Snyder: MEAP test scores not up to par

LANSING – Michigan standardized test results for grades 3 to 8 showed mixed math and reading level changes in 2013, with almost one-third of students failing reading and more than half failing math.

Reading proficiency averaged 67.9 percent across the tested grades, up slightly from 66.8 percent in 2012.

Third-grade reading scores decreased the most from 2012, dropping roughly 5 percentage points to 61.3 percent. Eighth-grade reading scores increased the most, rising 7 percentage points to 72.7 percent.

About 41 percent of students passed math in 2013 and 2012.

The scores released by the state Department of Education are from the final round of the Michigan Education Assessment Program test. A new test with an online component is scheduled to be used in spring 2015.

“We know we have more to do,” Gov. Rick Snyder said in a statement, adding that he is committed to “strategically” investing in education “so Michigan students are prepared for colleges and careers.”

Students took the most recent test in October to measure skills learned the previous school year. Michigan last raised benchmarks for passing scores in 2011.

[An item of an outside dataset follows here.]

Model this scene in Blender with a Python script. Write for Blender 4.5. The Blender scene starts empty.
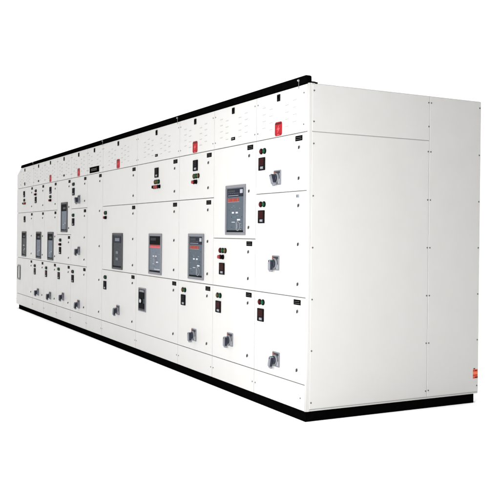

The Education Trust-Midwest, a nonpartisan education advocacy group, called students’ 2013 performance on the MEAP “weak and stalled.” Amber Arellano, the organization’s executive director, said in a statement that the new test “will help the state build a sophisticated pre-K-12 data system to track student progress and measure school and educator effectiveness.”

Fourth-grade reading scores rose for the fourth consecutive year to 70 percent proficient, up nearly 2 percentage points from 2012 and more than 6 percentage points from 2010. The state considers those scores especially important because they reflect students’ ability when they transition from learning to read to “reading to learn,” Education Department spokesman Bill DiSessa said.

“This is encouraging news that more students are reading at grade level by the end of the third grade,” Snyder said.

Science scores were the state’s lowest overall despite increasing from 2012. Only 16.8 percent of fifth-graders and 19.8 percent of eighth-graders passed in 2013.